A nationalist tsunami, with the SNP successfully marketed as both more Scottish and Labour than Scottish Labour itself, could deliver a total wipeout of Ed Miliband’s party in Scotland. The SNP now stands at 54% in the polls compared with Labour’s 20%. The Tories are quietly confident about picking up three Scottish seats.

Whatever the final result, the SNP will not only be a major factor in whether Ed Miliband is to be prime minister but a major cause of Labour’s longer-term problems across the UK should it form a minority government.

“Miliband promised he wouldn’t do a deal with the SNP. And that’s absolutely right – he doesn’t need to,” said one Scottish Labour insider. “He just needs to present a Queen’s speech and ask parliament to vote in favour of it, and the SNP will support it because they won’t vote down a Labour government in favour of a Tory one.

“But the SNP will say it is a deal whether it is or it isn’t. And whenever they support Labour policy they will say it is a deal. They’ll make him a liar, no matter. And that will be Labour’s long-term disaster.”

It is this prospect that prompted a series of Labour figures over the past 48 hours to attempt to finesse Miliband’s Question Time proclamation that he was “not going to have a Labour government if it means deals or coalitions with the SNP”.

Andy Burnham, Labour’s health spokesman, said this weekend that the party would “of course” have a dialogue with the nationalists, while Caroline Flint, the shadow energy secretary, suggested the parties could make informal arrangements.
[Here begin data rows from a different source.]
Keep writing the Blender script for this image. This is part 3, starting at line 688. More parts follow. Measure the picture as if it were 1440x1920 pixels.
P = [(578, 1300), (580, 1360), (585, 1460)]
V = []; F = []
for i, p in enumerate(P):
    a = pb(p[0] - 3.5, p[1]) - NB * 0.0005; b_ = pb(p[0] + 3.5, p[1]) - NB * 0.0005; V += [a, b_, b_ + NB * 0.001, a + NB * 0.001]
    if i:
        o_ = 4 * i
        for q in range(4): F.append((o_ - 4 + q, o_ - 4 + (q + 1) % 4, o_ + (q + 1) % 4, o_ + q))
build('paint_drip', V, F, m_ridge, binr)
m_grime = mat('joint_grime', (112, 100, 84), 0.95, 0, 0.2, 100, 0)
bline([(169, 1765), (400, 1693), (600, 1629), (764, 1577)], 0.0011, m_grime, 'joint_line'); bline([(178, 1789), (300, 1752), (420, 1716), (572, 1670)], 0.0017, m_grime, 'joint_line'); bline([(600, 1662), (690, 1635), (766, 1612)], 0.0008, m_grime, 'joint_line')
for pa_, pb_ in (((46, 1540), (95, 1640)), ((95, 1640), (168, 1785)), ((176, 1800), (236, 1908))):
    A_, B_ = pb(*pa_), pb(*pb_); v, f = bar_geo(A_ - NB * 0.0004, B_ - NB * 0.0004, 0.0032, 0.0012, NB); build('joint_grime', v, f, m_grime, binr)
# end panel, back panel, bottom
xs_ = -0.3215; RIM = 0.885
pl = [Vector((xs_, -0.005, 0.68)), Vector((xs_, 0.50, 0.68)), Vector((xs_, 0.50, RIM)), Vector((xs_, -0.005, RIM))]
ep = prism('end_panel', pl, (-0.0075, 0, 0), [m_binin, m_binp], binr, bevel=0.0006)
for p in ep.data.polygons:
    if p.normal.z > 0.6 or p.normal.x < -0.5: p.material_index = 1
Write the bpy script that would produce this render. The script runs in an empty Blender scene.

Henry McLeish, a former Scottish first minister, told BBC Radio 4’s Today programme on Saturday morning: “I can’t bind Ed to anything but, look, you know well enough that the pragmatic political side will say: ‘I’m going for a majority: all this talk of speaking to anyone is out of the question’. On the other hand, the politics of reality say I would rather see Ed Miliband in No 10, no matter the conditions. At the end of the day, Ed is not going to exclude himself from being prime minister by not talking to anyone.”

The finessing has not gone unnoticed by the Conservatives. The suggestion of Labour being “propped up” by the SNP in the Commons has worked well on the doorsteps in persuading the undecideds that David Cameron should be returned as prime minister. And on Friday Michael Gove, the Tory chief whip, was quick to reinforce the message. “One of the most senior figures in Ed Miliband’s party is openly admitting that he will end up doing deals with the SNP,” he said.

“The reality is – vote by vote, issue by issue, day by day – the SNP will extract concession after concession from Ed Miliband as they hold him hostage in Downing Street. It will mean higher debt, higher taxes and higher mortgage rates for working people, putting our economy at risk.

“There’s only one way to guarantee the strong, stable majority government our economy and our country need – voting Conservative next Thursday.”

Cameron pressed the issue on Saturday: “If you want to avoid a Labour government propped up by the SNP – which is not just a possible outcome, but frankly a very possible outcome because Labour can’t cross the line on their own – if you want to avoid that because, like me, you worry about having the government being held to ransom by a bunch of people that don’t want our country to succeed, indeed they don’t want our country to exist, then the answer is to vote Conservative,” he said.

Miliband may well squeeze his way into Downing Street. And do it without a deal. But that could just the start of Labour’s problems.